Inbound phone calls are a critical component for merchants in professional services, home improvement and technology, and other in-store sales businesses. In fact, market research firm BIA/Kelsey estimates that $64.6 billion is spent annually across all media on local ads to generate phone calls. Additionally, 66% of small businesses consider a phone call as the most valuable form of incoming leads - more so than web form submissions and even in-person visits.

On Wednesday, January 20, at Contact 2016, Soleo Vice President of Digital Media Johnna McCooey participated in a panel discussion on this topic and offered up a blueprint for businesses starting a pay per call program.

Soleo has more than a decade of experience matching intent-driven users with merchants, handling more than 4 billion calls and searches every year.

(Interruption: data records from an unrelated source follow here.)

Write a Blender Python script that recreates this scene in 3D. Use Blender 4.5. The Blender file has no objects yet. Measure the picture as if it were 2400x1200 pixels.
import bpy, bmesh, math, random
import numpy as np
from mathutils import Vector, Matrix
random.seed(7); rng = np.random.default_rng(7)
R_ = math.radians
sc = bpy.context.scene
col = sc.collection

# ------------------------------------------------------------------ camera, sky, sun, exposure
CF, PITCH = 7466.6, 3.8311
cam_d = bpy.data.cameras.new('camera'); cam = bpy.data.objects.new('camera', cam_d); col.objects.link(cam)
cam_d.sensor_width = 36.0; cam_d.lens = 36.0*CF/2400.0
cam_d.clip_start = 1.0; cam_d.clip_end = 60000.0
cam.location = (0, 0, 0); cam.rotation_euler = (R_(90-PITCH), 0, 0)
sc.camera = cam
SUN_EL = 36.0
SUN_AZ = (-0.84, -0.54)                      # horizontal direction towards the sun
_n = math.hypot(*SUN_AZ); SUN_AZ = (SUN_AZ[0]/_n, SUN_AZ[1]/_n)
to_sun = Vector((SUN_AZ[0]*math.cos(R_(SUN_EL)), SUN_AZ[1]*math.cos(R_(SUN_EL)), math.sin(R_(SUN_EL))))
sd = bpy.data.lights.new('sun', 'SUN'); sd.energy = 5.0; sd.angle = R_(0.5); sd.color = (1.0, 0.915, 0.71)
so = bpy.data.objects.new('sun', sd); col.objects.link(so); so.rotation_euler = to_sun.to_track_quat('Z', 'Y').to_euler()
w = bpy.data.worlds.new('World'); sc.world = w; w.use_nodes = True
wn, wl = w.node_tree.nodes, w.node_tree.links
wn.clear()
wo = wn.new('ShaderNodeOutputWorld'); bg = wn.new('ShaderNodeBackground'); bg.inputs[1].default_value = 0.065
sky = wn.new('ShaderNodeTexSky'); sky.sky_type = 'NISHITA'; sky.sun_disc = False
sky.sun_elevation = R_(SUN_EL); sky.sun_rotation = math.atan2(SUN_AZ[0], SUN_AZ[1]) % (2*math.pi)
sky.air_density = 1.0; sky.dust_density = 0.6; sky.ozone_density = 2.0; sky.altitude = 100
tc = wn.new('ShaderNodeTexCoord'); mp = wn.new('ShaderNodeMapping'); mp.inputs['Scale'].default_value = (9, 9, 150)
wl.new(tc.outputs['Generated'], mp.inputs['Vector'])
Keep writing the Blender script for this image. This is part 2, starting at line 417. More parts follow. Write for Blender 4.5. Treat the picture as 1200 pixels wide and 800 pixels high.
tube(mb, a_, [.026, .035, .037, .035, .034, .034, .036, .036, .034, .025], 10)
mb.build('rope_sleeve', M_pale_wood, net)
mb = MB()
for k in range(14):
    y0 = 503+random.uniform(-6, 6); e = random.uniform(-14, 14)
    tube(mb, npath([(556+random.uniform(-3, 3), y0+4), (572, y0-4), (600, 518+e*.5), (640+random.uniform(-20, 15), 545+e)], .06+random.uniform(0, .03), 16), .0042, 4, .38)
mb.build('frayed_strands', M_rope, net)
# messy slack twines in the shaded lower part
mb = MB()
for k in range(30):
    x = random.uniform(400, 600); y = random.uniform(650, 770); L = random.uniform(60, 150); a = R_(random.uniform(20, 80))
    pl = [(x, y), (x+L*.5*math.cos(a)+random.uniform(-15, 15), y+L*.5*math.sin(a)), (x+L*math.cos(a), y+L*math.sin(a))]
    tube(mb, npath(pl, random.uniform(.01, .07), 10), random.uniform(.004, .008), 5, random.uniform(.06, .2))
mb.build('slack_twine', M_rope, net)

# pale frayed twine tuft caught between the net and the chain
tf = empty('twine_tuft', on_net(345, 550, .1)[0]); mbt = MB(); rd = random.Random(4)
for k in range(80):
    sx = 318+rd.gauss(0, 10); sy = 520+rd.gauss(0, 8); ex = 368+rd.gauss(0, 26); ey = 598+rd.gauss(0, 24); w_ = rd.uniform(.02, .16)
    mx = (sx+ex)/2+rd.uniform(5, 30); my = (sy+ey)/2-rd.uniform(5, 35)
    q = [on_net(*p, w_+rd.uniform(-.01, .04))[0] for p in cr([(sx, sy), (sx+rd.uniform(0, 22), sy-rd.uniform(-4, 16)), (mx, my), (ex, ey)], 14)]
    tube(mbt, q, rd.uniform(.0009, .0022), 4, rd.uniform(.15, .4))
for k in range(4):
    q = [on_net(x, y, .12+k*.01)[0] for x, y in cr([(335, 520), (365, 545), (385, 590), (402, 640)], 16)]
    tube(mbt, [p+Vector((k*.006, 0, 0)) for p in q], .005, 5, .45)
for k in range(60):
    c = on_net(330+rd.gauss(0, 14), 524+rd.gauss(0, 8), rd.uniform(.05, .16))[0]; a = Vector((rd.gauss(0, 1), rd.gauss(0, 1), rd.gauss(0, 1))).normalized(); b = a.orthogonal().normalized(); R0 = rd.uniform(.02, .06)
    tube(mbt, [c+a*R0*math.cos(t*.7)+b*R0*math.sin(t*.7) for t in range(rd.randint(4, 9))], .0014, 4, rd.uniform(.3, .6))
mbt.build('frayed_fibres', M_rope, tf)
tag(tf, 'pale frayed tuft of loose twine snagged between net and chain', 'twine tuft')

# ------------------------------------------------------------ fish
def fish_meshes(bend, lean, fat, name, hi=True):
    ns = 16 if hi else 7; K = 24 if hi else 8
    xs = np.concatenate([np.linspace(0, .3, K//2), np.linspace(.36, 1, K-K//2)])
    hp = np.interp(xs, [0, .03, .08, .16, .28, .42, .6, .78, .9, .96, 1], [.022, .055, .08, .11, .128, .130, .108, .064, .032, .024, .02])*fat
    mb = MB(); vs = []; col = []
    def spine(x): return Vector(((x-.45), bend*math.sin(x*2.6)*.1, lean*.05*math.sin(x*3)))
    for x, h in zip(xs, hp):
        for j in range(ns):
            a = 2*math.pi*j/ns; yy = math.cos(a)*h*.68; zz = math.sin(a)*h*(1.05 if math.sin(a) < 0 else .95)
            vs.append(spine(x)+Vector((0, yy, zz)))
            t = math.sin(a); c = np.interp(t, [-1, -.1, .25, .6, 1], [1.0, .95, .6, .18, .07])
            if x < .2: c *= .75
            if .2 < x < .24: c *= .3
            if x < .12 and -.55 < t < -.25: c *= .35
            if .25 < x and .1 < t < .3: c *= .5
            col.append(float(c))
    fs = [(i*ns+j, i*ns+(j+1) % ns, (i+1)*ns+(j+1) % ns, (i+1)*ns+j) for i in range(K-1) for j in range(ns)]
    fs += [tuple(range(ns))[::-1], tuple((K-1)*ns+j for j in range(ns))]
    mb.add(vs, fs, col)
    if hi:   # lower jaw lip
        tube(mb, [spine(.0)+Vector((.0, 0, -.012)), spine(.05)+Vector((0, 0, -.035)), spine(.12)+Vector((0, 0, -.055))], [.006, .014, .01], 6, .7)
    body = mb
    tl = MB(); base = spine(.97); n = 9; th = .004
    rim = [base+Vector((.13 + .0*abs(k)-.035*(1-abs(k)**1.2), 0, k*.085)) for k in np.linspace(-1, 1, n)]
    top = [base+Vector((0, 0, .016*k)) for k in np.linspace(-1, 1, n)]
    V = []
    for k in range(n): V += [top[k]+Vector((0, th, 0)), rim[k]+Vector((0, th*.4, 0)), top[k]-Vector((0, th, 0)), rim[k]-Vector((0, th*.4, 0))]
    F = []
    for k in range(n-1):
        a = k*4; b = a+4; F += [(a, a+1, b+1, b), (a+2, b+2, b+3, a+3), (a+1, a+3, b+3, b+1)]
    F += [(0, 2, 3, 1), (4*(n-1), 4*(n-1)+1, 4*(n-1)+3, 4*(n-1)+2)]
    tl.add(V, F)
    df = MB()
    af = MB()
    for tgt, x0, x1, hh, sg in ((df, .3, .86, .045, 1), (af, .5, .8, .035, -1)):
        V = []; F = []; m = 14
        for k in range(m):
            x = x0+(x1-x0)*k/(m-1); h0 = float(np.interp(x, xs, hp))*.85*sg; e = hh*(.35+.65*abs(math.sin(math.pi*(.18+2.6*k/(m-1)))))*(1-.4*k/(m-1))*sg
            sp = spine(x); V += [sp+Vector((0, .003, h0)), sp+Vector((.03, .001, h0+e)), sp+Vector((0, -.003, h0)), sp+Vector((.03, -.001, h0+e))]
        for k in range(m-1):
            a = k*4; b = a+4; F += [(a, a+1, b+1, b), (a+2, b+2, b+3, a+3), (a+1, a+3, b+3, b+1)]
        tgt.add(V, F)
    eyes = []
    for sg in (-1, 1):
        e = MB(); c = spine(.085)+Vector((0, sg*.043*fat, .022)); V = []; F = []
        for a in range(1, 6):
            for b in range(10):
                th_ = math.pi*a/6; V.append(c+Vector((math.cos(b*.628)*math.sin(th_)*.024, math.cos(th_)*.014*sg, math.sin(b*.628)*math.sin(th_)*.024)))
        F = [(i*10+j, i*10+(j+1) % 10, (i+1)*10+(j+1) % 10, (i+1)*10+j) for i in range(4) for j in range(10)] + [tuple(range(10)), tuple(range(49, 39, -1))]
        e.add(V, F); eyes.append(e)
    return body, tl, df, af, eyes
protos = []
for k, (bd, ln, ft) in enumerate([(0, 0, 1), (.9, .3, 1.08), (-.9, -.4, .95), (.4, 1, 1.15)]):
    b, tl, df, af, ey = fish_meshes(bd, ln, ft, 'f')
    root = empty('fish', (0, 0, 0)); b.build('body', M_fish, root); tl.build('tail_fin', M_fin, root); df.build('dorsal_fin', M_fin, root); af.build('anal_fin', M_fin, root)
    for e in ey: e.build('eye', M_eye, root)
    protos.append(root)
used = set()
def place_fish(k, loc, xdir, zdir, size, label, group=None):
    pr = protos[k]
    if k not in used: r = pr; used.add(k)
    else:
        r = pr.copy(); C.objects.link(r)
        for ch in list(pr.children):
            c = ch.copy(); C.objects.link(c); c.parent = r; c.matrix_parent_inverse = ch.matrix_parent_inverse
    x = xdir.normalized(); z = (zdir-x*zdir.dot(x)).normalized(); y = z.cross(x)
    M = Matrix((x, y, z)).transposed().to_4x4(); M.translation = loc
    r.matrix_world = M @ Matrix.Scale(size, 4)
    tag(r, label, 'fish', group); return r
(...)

Based on that experience, McCooey recommends three areas of focus when buying leads to ensure a successful strategy: category data, location data, and hours of operation.

  • Category selection is important to clearly identify and ensure calls match your business. For example, if a caller is searching for auto insurance, the most relevant ads played will be for auto insurance, not health, homeowners, or even general insurance. Soleo requires each of its advertisers to provide specific category information, and we scrub the data on a consistent basis to review and identify areas where ads may be mistakenly routed resulting in a lower connection rate.
  • Location allows you to be locally relevant to each call. Soleo understands caller behavior in a rural area may need a larger search radius than those in a major metro. As such, we dynamically define the search radius for a given call depending on the geographic location. 
  • Hours of Operation must be identified so that callers are routed when you are available to take calls. Soleo encourages advertisers to provide detailed information on open hours, which allows us to offer specific day-parting options, another layer of control on ad campaigns.

One last thing to remember is that analytics are a critical tool used to assess, measure, and further define a successful pay per call program. Merchants should track campaign performance to understand how ads are performing. These metrics can assist in deciding whether to increase bid prices, choose more specific categories, or even explore alternative categories that better fit your business.

Overall, the key to a successful pay per call program, whether you’re buying your first leads or you’re already running numerous call campaigns, is staying as relevant as possible to the caller’s specific business need and location. If you keep relevance as your top priority, you’ll find great success in your pay per call program.